Hocam hayırlı geceler..Konu ile alakalı sitede bir paylaşım göremedim.. Mesaj olarak geldi.. Doğruluğu hakkında size de danışmak istedim..                        

?ÖNEMLİ NOT?

?Ramazanı Şerifin son cuma gününde kılınan keffaret namazı.

H.Ş: P.Efendimiz buyurmuşlar ki: ümmetimden birinin kazaya kalmış namazı varsa Ramazan ayının son cuması cuma namazı ile ikindi arası 4 rekat namaz kılsa 400 senelik kaza namazı kılmış gibi olur.

?Bir insan 400 sene yaşamadığı gibi bu kadarda borcu olamaz bu sebep ile kendi kazasından artan, Annesinin, babasının ve evlatlarının kaza namazlarına keffâret olur buyurdu.

Soru: F. K. tarafından yazıldı. Kategori: Soru – Cevap

*******

Selamün aleyküm; size de hayırlı geceler…

Değerli kardeşim;

Bu nakli kim, nerede, nasıl ve hangi vesileyle duymuş?

Bilirsiniz, ayet-i kerimelerin tefsirinde sebeb-i nüzûl, hadis-i şeriflerin şerhinde de sebeb-i vürûd önemli yer tutar. Bu ölçüler, söz konusu nakiller için de mutlaka geçerli olması iktiza eder.

Ayrıca bu şahıs, siqa kabul edilebilecek nev'iden her bakımdan sözüne-zabtına-nakline güvenilebilir biri mi? Yoksa şimdilerde pek çok mevzuda olduğu gibi, uydurulmuş bir takım sözlerin kailleri gibi mi?

Bilenler hatırlar; zamanında öyle nakillerle karşılaşlmıştır ki, “kabir otu” tabiri, “kafir otu”na dönüşmüştür. Hâsılı “Sütten ağzımız yandığı için yoğurdu da üfleyerek yemeye çalışıyoruz”.
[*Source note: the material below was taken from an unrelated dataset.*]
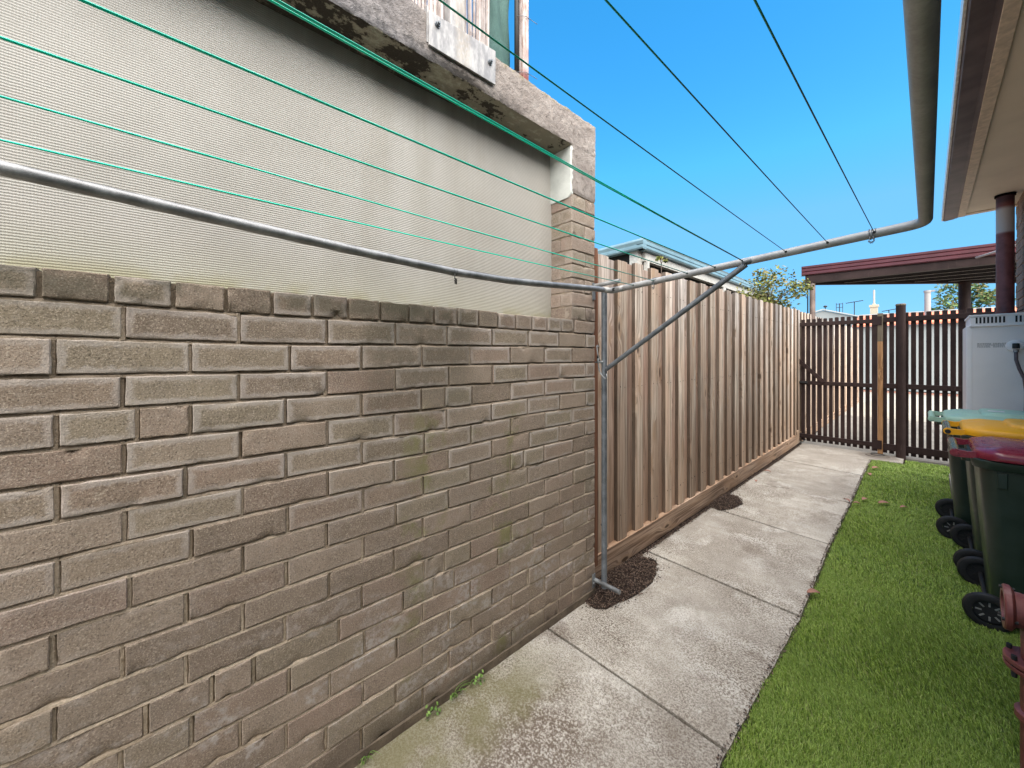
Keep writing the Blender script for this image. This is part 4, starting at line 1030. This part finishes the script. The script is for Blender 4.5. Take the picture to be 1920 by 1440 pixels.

Netice olarak, meselenin, anlatmaya çalıştığımız yönlerine ait sıhhatli bir bilgimiz yok. Neyin ne olduğunu, kaynağın kim olduğunu bilmiyoruz.

Bu hususta bildiğimiz tek şey, sizin de kopyalayıp gönderdiğiniz gibi, ortalıkta dolaşan bir mesaj. Binaenaleyh bu noktada yapılabilecek şey, meseleyi ilmî kıstaslar çerçevesinde araştırmak olurdu ki, biz de daha önce sorulduğunda onu yaptık. O kriterlere göre çıkan sonucu da cevabî yazımızda şöyle anlatmaya çalıştık:

Bu bilgiye, ne sahih ne zayıf hiçbir hadis kaynağında rastlayamadığımız gibi, fezâile - mevâiza dair eserlerde de göremedik. Sünnî ulemaya ait te’lifatta yer verilmemiş.  

Bunu internette tedâvüle çıkaranların kaynağı ise, muasır / çağdaş Şîi yazarlardan biri olan 1918 doğumlu  Muhammed Salih el-Behrânî  adındaki şahsın, “en-Nemâriku’l-Fâhire ila Tarâiqı’l-Ahire” adlı eseridir. Kendisi bu rivayeti senetsiz-mesnetsiz-me’hazsiz bir şekilde ortaya atmıştır. Hatta Şîîler de ekseriyetle böyle bir bilginin doğruluğuna inanmamaktadırlar.

Netice olarak diyebiliriz ki; fezâil  (amellerin faziletleri)  noktasında dahi, bunun bir kıymet-i harbiyesi yoktur. Tamamen uydurmadır ve İslâm’ın umumi esaslarına / umdelerine ve namazın âdabına da aykırıdır. Zira öncelikle beş vakit namaz, İslâm’ın beş temel şartından biridir; edası da, vaktinde edâ edilmediği-edilemediği takdirde kazası da farzdır ve bu farziyet edille-i şer’iyye-i asliyeden Sünnet’le sabittir. Bazılarının iddia ettiği gibi ‘gereksiz’ değildir. Detaylı bilgi için bkz.

http://halisece.com/sorulara-cevaplar/1197-kaza-namazi-ve-oruc-keffareti-hakkinda-kur-an-da-delil-var-mi.html

Nassla sabit olan bir hususta ise malum olduğu üzere içtihada da yer yoktur.

Varsa itirazı olan, aksini söyleyen, -ki olabilir- onlar da bildiklerini naklederler, bakarız, eğer nakil gerçekten sağlamsa ya da meseleyle alakalı bizim bilmediğimiz, düşünüp akledemediğimiz, dikkatimizden kaçmış olan bir durum varsa da, gereğini yaparız.